Down

Corporate Credit

At a Glance
  • The investment objective for the strategy is to generate income and provide attractive risk-adjusted capital appreciation.
  • The strategy invests in both investment grade and below-investment-grade corporate bonds, with a bias to defensive high yield corporate bonds.
  • Long-term oriented, benchmark-agnostic investment approach allows the strategy to take positions in those issues that, based on our fundamental research, provide attractive yield and total return potential relative to asset and interest coverage and relative to other securities with comparable risk.
Objective
Our objective is to generate an attractive cash distribution in excess of the current rate of inflation and an attractive total return while minimizing the risk of a permanent loss of capital over a complete market cycle. We expect to achieve our objective by investing in corporate bonds when we believe the market price discounts a greater risk of default or a greater loss upon default than is warranted.
Investible Universe
The strategy invests in both investment grade and below-investment-grade corporate bonds, with a bias to defensive high yield corporate bonds (due to lower duration and/or higher credit quality). Under normal circumstances, the strategy will have an effective duration of less than five years. Our primary focus is valuing the underlying business and evaluating the associated credit risk, rather than interest rate risk.
Investment Process Summary
Research Process Focused on Fundamental Credit Analysis

Our company analysis focuses on the fundamental economic drivers of the business and assesses whether there is adequate financial strength and flexibility to meet ongoing commitments. Avoiding deteriorating situations is critical to delivering consistent results in corporate bonds. We evaluate not only the business prospects of the issuer but also whether the current price is attractive relative to risk.

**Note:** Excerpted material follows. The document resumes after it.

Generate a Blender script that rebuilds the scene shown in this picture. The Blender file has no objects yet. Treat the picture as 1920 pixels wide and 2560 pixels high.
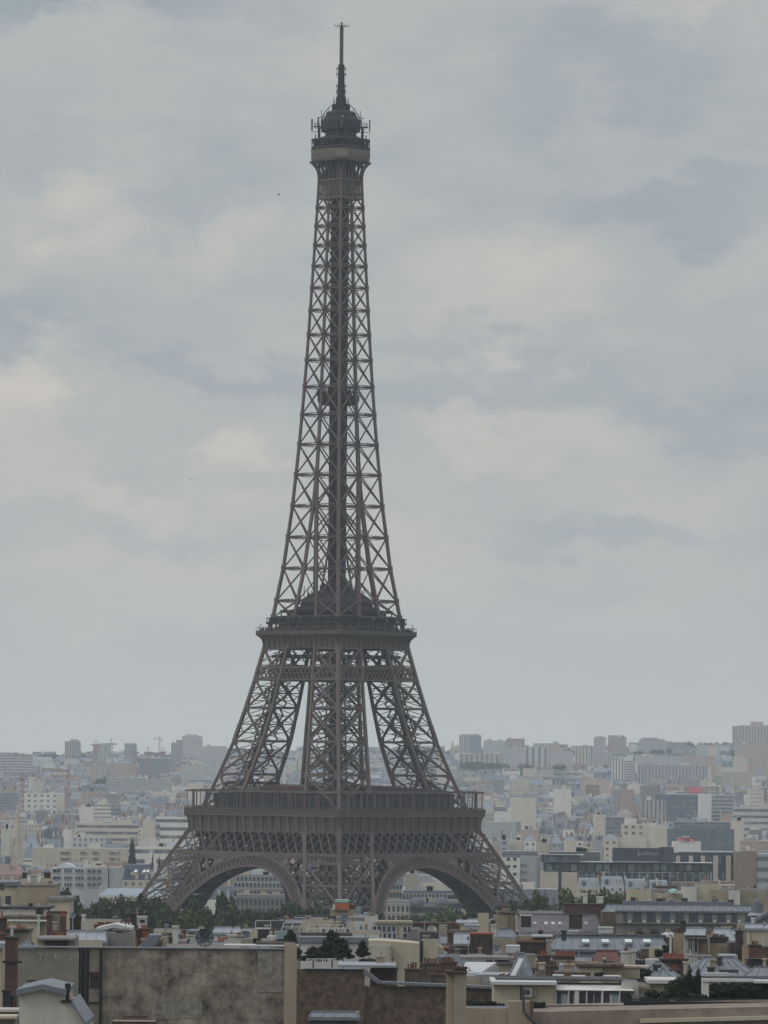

In analyzing the underlying risk/return relationship, we look at the individual bond characteristics such as coupon, tenor, covenants, call schedule, bond rating, and size, which all factor into the price we are willing to pay. We will look to take a position in a security once we believe that we have sufficient downside protection and it is priced attractively. We seek to invest in businesses with improving return on invested capital, stable or improving competitive advantages, manageable balance sheets, and outstanding managers and employees.

We also evaluate management’s treatment of bondholders and stockholders. We believe management teams that understand the competitive dynamics of their business and employ prudent capital allocation often produce value for bondholders and stockholders.

Security Selection on Strong Theses

After the credit research is complete, the portfolio managers determine whether a security is attractive relative to asset and interest coverage and relative to other securities with comparable risk. We will only own the bonds of a company that we can analyze and value.

Portfolio Construction

Portfolio construction is a bottom-up process. The portfolio managers typically assign the highest weights to companies where they have the highest conviction. Our familiarity with a company, degree of downside protection, the attractiveness of the price, and analyst conviction shape our portfolio construction. The liquidity and expected volatility of a corporate bond are also important factors in portfolio construction. Because of our long-term time horizon, we will invest in less liquid or more volatile securities when we receive compensation that exceeds what we deem necessary.

Opportunities may arise out of company-specific dislocations, industry dislocations, or market-wide dislocations. The important point is that we have conviction in our analysis, and we are willing to take advantage of dislocations that result in mispriced bonds.